Our secular world looks at all of these laws and then they tell us that we have too many rules so they will not even try to follow them. They will call us all kinds of names because we believe in the Bible and try to live by what it tells us. What the secular world doesn’t realize is that these are not rules at all, not in the sense that we have to follow them. It is our choice to follow these rules.
In the early days God gave the Israelites these rules, not so they could follow them to the letter and be saved but so that they could live better lives. If you look at dietary rules, we find that most of the foods they were not supposed to eat are foods that you have to be careful with or you might get sick. You could even die. Today, we have found safer ways of preparing some of these things, others we still don’t eat. So if you want to be sick, eat these foods when they are not prepared right.
The same can be said about lying and cheating and the rest of the moral laws. If you don’t mind people lying and cheating you, then go ahead with these things and have a rotten life. But if you want the best life that God can provide for you, then do what He says and don’t lie or cheat. Don’t commit adultery. Don’t covet your neighbor’s things. Do the things that God wants you to do. We find ourselves today in a world where if something feels good then we think we should do it. If we think an alternate life style is good then do it and throw away the Bible. It doesn’t matter if it is right or wrong. But I’m saying these things will catch up to you.
How do you know that these things are from God? All you need to look at is verse 2 that says, “Be holy because I, the Lord your God, am holy.” Then in verse 18 we close this reading as God says, “I am the Lord.” God tells us that we should be doing the things He says. Look at His track record. We all have hearts and lungs and circulatory systems that work. In the summer we see all kinds of plants and animals. We really don’t know why or how any of these things work but they do. The world functions. In His making these things I would say that God has never made a mistake. Never! Therefore I don’t think that any of these guidelines or rules of life are wrong either. They are right and you should follow them. Don’t lie. Don’t cheat. Don’t steal. God loves you so much that He has given you great alternatives to all these vile behaviors. Don’t pick and choose the laws you want to follow! Choose God to rule your life and let Him help you with all of these things. That is all He wants and that is all He has ever wanted. Choose Jesus and live!

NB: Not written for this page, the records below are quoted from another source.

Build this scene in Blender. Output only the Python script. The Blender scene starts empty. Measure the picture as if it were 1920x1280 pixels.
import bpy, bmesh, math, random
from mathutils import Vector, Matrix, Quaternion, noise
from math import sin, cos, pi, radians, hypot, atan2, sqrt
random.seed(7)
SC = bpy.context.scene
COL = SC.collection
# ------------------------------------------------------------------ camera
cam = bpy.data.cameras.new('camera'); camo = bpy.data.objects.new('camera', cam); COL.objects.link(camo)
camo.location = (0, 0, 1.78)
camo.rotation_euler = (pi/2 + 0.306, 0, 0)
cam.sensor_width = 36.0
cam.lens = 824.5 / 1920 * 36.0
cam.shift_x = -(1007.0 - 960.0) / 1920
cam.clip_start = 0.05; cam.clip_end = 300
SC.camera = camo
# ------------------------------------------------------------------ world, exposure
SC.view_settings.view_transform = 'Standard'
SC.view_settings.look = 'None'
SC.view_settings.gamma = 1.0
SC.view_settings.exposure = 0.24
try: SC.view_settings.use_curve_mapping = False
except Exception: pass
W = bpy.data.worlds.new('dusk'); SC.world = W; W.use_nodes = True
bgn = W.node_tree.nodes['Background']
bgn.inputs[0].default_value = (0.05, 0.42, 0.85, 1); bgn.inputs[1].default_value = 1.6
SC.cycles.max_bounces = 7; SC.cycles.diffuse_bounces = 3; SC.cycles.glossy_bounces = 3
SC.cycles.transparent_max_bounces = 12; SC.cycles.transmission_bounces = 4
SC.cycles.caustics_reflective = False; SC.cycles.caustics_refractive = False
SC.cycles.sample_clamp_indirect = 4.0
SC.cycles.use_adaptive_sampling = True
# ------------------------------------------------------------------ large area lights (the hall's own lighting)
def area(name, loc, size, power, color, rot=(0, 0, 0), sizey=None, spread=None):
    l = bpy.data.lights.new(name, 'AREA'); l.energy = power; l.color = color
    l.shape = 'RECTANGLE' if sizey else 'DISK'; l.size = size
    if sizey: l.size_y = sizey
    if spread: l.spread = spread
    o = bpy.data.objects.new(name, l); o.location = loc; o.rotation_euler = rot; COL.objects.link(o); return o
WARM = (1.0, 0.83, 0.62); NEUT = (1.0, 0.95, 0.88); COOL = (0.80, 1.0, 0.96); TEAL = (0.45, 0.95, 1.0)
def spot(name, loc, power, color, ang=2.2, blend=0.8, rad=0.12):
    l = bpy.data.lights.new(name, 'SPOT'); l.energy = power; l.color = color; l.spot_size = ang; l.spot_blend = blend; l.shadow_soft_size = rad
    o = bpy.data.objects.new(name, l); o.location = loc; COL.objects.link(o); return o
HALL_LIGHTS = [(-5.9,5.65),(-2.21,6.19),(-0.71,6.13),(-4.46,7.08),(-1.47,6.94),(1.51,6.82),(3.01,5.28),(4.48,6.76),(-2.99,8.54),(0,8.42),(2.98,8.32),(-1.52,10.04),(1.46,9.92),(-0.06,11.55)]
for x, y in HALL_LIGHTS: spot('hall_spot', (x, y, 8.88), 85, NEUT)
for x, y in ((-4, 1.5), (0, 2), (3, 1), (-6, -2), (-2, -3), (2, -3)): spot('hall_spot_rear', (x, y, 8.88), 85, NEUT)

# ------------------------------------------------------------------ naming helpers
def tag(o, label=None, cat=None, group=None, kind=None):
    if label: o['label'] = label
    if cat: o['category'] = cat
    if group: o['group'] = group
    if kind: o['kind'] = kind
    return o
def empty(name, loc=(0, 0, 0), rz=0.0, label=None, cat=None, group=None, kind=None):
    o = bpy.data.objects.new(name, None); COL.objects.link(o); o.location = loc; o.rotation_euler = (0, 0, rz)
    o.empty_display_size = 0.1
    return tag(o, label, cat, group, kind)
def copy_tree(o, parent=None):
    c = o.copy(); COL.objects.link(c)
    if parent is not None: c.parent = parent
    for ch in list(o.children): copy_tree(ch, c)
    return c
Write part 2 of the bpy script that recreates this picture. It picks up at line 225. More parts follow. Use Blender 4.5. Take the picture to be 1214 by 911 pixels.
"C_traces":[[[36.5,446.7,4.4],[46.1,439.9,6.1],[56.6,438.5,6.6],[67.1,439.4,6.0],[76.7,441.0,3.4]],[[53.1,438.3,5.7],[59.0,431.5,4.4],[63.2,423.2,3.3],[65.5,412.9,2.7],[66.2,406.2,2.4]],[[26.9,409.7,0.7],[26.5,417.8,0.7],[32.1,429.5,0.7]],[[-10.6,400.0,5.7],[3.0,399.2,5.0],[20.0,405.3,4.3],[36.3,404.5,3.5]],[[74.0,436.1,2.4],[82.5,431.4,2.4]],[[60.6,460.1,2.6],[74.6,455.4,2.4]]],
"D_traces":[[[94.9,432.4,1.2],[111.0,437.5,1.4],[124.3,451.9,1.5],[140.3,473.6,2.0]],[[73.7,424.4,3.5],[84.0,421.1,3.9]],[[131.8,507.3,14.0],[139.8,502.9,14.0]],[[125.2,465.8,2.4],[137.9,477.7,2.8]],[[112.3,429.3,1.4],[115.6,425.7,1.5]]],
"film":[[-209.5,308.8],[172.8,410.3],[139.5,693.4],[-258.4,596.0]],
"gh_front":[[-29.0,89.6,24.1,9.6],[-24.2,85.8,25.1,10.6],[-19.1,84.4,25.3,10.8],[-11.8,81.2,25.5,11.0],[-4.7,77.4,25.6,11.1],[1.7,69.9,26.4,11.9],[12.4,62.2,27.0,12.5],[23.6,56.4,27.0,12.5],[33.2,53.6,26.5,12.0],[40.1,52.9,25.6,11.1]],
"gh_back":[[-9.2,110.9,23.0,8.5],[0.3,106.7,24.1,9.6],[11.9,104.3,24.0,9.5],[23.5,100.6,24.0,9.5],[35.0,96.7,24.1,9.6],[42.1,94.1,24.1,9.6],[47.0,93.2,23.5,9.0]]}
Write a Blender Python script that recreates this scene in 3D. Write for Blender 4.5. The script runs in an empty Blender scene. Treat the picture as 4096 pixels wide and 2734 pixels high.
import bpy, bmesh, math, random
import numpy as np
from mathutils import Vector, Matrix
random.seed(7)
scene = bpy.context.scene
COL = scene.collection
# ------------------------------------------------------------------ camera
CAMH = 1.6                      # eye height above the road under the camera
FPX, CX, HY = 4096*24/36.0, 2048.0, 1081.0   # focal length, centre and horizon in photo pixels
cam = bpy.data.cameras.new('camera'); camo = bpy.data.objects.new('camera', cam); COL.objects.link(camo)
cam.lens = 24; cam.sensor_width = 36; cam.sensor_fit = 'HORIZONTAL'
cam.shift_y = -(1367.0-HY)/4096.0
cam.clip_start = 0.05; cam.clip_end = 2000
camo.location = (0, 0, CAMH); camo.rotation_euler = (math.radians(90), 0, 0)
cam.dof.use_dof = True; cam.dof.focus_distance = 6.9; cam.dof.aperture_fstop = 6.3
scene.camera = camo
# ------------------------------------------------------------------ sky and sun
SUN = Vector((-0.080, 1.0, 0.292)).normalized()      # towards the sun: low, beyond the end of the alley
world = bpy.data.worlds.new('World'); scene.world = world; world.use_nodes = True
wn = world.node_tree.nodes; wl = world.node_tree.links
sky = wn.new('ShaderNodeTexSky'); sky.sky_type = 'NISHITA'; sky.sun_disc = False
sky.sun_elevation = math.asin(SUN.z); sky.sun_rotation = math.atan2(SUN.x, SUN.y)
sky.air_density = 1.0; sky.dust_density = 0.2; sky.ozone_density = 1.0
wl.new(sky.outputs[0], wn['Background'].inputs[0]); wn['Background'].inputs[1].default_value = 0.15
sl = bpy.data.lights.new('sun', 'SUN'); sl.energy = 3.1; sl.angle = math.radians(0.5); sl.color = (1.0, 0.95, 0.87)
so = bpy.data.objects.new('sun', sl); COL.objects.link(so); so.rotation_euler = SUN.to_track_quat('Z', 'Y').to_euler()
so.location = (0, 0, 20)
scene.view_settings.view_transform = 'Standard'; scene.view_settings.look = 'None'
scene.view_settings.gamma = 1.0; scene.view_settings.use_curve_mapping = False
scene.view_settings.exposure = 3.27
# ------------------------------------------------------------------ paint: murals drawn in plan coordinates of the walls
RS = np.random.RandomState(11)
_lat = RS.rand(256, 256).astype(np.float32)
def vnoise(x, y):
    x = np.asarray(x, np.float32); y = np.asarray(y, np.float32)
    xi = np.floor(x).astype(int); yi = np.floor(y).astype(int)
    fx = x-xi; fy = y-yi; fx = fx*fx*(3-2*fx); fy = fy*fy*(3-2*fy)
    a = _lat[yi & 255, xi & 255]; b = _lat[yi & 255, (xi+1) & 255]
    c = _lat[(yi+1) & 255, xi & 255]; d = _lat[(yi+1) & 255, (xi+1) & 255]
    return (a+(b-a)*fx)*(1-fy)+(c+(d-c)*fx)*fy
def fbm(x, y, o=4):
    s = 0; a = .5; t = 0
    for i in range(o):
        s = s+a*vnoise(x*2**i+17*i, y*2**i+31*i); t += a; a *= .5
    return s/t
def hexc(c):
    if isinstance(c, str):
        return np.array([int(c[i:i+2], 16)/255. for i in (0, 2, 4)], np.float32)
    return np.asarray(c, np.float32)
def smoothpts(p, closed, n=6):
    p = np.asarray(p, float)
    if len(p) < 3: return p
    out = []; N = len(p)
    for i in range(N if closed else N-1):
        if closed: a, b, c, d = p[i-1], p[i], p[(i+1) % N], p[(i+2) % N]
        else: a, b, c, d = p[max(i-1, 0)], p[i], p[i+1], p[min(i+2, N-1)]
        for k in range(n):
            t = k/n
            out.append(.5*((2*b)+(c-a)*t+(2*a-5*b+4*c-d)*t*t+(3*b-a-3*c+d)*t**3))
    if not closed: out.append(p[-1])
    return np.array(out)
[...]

In Rev. 21:8 we read, “But the cowardly, the unbelieving, the vile, the murderers, the sexually immoral, those who practice magic arts, the idolaters and all liars–their place will be in the fiery lake of burning sulfur.” Jesus Christ went to the cross to save you from all of these things. He hung there and had the most horrific death for you; so that you don’t have to lie and cheat. This is the price that Jesus paid for your sins; a huge price, His life.
Bledar Valca tells the story of a mother who found under her place mat one morning at breakfast a bill made out by her small son, Bradley, aged eight—It said, Mother owes Bradley: for running errands, 25 cents; for being good, 10 cents; for taking music lessons, 15 cents; for extras, 5 cents. Total; 55 cents. Mother smiled but made no comment. At lunch Bradley found the bill under his plate with the 55 cents plus another piece of paper neatly folded like the first. Opening it he read—Bradley owes Mother: for nursing him through scarlet fever, nothing; for being good to him, nothing; for clothes, shoes and playthings, nothing; for his playroom, nothing; for his meals, nothing. Total: nothing. Jesus tells us the same things. And thank you, Jesus, for first loving us. Let’s pray.